あの三浦春馬君は、いつの間に、こんなに歌えて踊れて芝居も出来て、圧倒的な魅力を放つミュージカルスターになっていたのかと、感激のあまり、終演しても暫くは席を立てないかもしれない。
そこで、私は年甲斐もなく、人生二度目にこうも思うだろう、「あぁ、三浦春馬君、好き!」と。
「ラスト♡シンデレラ」から約10年の時を経て、私は再び、三浦春馬君の沼にハマるのだ。
次の「キンキーブーツ」が、再び、私を春馬君に繋いでくれる作品になるはずだったのだ。
春馬君が一番輝ける場は、ミュージカルの舞台の上だと私は信じている。
その舞台に立つ春馬君に魅了されて、今度こそ、本気のファンになるはずだったんだ。
なのに、何なんだ。
この2020年に、これ以上ないぐらいの悲しい理由で、沼にハマるなんて思ってもみなかった。

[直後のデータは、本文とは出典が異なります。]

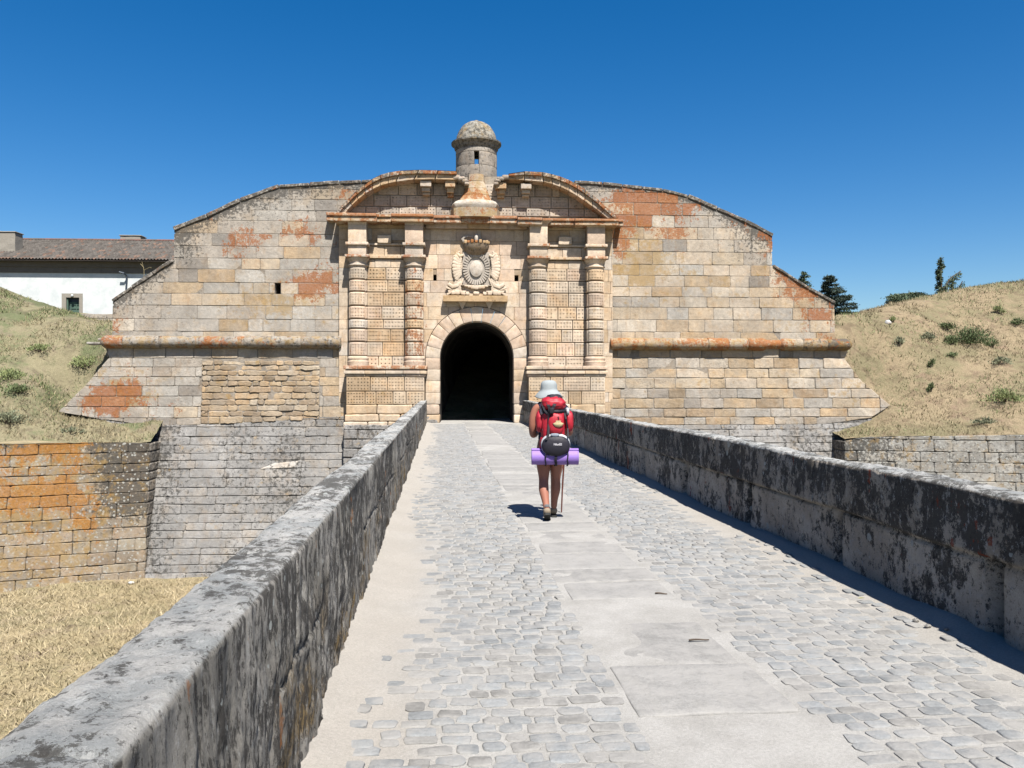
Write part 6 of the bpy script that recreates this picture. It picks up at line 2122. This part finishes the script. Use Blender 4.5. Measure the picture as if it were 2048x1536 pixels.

この2016年に録ったライブ音源を聴きながら、2023年の春馬君のローラを、2027年の春馬君のローラを、2030年の春馬君のローラを思い浮かべる。
40代半ば位になったら、そろそろ次のローラにバトンタッチかもしれない。
歳を重ねるにつれて、歌唱はより巧みに、感情表現は豊かになり、回を追うごとに素敵なローラになっていくはずだった。
「キンキーブーツ」は、春馬君にとって、ライフワークとも言えるような作品になるはずだった。
これで終わりになんて、できやしない。
春馬君のローラは、私の中で、いつまでも一緒に生き続ける。